Aim of the exercise:
Only the lines from the line containing "Write the bpy" to the line containing "COL = sc.collection", with both of those lines, are to be repeated exactly. Leave the images out.

(Scene script records)

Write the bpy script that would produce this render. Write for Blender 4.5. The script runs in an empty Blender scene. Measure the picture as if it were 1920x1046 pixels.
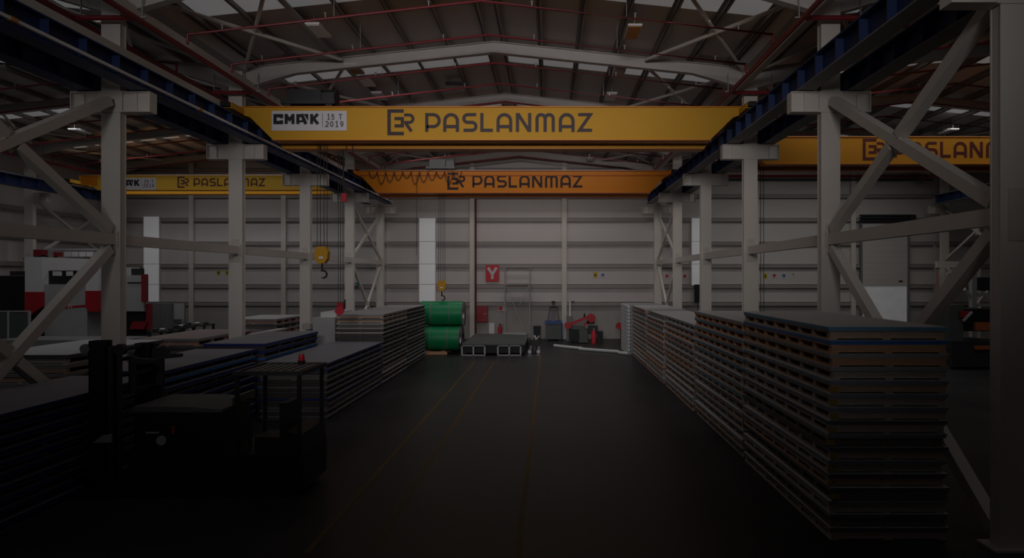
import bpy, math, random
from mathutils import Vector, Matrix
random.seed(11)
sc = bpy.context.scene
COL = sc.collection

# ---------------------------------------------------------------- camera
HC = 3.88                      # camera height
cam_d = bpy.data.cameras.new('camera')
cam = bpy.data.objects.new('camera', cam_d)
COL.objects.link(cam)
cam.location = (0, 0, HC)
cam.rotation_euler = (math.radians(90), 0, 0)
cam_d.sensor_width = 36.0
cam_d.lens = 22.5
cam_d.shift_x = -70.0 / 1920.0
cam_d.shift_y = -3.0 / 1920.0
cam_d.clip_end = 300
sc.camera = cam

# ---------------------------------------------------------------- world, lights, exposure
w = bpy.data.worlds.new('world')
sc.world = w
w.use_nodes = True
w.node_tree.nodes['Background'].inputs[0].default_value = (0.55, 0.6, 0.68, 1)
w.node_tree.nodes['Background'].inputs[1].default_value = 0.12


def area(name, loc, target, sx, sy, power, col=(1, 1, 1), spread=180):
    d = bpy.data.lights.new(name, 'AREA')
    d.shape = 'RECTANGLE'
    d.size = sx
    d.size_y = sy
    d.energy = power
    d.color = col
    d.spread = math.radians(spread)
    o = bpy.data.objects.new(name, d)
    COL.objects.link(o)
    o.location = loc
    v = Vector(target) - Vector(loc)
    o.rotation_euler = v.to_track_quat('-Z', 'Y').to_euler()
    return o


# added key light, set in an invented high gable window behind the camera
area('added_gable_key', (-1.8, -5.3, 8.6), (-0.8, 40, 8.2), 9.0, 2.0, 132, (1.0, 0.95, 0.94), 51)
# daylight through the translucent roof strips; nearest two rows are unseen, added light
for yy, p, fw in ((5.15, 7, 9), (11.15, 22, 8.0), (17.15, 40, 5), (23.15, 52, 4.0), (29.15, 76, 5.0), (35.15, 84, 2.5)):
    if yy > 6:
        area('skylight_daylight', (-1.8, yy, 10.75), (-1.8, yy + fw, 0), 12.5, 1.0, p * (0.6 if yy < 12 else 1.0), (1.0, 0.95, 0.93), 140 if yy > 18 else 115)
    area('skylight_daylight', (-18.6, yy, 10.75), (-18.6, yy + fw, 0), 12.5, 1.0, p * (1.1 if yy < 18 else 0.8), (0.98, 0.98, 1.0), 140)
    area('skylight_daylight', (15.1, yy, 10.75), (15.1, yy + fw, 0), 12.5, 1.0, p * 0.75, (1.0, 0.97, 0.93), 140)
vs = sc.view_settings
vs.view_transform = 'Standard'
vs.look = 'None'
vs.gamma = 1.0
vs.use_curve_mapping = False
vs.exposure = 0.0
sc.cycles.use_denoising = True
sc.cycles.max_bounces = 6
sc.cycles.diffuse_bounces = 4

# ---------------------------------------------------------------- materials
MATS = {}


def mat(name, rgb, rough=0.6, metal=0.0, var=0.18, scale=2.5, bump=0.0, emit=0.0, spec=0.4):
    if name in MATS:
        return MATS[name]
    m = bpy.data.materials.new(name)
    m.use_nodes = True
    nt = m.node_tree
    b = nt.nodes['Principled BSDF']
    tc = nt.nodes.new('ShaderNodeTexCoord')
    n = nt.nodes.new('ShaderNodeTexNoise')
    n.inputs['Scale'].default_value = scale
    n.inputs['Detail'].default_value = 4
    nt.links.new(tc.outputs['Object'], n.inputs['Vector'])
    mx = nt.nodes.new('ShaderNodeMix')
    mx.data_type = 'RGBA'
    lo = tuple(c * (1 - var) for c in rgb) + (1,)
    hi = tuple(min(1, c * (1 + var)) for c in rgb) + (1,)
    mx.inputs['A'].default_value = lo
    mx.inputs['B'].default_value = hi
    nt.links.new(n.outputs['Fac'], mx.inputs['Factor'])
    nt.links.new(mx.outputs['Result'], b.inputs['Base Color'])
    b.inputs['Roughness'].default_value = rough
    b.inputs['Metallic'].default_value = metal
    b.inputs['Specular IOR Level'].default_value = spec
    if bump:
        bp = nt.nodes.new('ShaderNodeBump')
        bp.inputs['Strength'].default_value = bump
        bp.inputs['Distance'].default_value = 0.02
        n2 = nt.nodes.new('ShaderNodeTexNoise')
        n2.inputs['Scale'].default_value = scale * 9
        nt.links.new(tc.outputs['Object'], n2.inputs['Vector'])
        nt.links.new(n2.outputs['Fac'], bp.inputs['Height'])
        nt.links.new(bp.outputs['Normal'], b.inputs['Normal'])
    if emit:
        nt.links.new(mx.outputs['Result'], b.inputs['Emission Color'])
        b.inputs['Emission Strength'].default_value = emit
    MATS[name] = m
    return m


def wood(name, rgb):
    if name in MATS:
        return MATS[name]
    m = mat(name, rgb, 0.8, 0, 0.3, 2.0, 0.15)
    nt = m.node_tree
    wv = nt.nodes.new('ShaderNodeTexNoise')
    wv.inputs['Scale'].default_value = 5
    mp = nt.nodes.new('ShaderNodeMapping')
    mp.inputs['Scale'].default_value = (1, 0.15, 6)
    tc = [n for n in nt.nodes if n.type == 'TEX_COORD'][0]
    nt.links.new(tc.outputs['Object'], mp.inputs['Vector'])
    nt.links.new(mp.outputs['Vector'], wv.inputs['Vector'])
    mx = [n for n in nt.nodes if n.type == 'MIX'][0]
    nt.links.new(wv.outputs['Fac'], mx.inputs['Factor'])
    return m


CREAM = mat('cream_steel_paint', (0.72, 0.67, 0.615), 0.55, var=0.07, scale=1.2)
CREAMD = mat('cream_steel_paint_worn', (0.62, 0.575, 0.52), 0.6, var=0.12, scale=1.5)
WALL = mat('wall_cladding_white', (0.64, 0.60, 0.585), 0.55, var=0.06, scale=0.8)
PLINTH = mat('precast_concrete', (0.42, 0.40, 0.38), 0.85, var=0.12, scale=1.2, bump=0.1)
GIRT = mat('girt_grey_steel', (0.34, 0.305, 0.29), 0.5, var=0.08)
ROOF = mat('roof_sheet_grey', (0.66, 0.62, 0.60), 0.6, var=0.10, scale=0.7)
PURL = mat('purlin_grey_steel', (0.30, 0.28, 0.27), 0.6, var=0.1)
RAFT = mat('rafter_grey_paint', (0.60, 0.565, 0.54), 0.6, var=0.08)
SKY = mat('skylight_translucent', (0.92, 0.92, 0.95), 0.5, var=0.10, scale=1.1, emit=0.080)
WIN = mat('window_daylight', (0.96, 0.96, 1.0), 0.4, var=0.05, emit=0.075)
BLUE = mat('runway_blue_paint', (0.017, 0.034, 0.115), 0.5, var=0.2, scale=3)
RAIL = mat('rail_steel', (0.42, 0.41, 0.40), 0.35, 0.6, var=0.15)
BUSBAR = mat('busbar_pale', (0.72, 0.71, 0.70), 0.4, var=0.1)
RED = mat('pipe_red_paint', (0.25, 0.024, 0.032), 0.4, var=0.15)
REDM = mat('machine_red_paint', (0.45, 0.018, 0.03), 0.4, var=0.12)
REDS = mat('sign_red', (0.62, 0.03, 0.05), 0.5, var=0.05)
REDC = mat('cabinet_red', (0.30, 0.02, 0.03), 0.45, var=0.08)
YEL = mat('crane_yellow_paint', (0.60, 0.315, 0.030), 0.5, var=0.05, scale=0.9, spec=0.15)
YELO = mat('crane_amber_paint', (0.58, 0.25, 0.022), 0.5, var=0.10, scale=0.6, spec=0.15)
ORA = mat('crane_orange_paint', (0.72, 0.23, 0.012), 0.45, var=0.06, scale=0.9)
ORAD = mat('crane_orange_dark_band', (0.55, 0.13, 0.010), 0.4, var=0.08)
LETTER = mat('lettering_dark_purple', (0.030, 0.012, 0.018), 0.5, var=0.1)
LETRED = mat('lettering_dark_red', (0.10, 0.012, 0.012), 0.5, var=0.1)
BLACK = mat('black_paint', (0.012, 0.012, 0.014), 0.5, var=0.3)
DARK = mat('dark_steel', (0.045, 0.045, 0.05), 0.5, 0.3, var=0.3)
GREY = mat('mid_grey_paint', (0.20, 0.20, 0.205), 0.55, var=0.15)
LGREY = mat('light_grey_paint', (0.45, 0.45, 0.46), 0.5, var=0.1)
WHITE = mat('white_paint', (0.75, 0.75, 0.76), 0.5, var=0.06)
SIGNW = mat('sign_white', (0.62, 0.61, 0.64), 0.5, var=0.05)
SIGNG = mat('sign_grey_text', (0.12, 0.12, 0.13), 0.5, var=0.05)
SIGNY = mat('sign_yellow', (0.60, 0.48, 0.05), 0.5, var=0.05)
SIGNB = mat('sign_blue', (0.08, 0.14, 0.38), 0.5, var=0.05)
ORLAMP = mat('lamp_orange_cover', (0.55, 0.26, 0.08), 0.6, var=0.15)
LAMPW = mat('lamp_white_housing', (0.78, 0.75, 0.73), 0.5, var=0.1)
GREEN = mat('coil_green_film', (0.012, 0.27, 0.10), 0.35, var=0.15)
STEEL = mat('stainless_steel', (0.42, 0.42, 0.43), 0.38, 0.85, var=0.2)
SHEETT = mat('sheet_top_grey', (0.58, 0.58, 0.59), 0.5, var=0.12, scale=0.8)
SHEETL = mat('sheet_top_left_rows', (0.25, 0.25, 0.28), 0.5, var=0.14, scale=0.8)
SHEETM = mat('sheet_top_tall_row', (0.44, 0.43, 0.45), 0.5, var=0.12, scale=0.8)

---

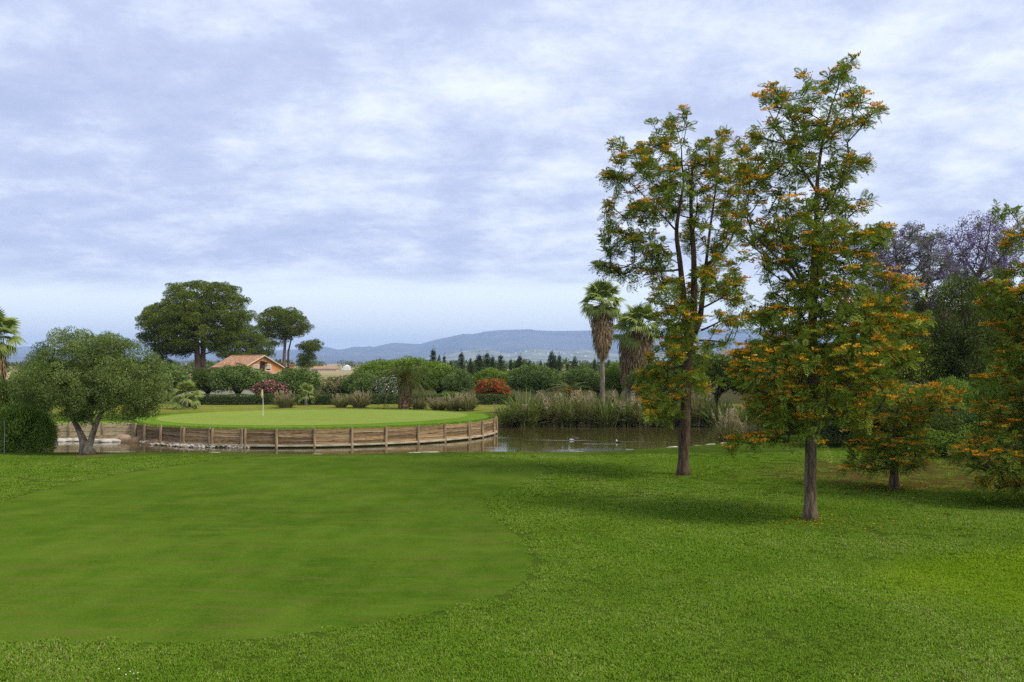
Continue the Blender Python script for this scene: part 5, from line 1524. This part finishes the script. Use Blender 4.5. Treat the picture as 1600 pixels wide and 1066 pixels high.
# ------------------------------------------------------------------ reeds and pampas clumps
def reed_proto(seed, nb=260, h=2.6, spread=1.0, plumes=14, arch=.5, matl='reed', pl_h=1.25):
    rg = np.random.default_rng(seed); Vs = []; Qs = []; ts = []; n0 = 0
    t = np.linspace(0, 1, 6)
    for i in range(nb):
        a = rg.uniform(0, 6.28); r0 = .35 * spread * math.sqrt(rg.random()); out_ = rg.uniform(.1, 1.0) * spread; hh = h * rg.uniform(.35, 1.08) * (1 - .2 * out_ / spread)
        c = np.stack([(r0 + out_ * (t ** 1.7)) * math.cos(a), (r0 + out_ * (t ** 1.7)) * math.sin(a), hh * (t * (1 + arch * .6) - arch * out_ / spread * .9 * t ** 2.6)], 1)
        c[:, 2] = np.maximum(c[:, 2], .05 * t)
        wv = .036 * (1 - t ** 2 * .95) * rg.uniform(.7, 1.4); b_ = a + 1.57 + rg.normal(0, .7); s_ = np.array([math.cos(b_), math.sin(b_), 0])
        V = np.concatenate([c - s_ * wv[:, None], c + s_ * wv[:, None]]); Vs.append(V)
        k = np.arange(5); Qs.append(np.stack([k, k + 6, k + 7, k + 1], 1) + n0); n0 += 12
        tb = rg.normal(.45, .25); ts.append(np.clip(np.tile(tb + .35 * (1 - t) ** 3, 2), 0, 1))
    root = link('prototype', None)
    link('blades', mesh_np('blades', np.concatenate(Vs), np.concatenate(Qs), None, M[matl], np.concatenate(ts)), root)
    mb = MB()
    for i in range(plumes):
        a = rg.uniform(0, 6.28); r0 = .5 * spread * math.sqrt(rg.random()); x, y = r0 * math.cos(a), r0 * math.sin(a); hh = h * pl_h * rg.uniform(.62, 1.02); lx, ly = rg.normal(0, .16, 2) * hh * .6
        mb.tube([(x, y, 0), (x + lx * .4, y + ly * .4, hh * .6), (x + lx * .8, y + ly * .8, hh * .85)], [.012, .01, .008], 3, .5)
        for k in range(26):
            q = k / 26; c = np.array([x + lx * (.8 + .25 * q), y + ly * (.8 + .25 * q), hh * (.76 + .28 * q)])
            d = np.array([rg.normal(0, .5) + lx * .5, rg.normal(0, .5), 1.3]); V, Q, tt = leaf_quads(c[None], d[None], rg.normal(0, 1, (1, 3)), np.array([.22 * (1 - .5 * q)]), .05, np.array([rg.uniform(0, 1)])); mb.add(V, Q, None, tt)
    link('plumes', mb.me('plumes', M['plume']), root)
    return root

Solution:
Write the bpy script that would produce this render. Write for Blender 4.5. The script runs in an empty Blender scene. Measure the picture as if it were 1920x1046 pixels.
import bpy, math, random
from mathutils import Vector, Matrix
random.seed(11)
sc = bpy.context.scene
COL = sc.collection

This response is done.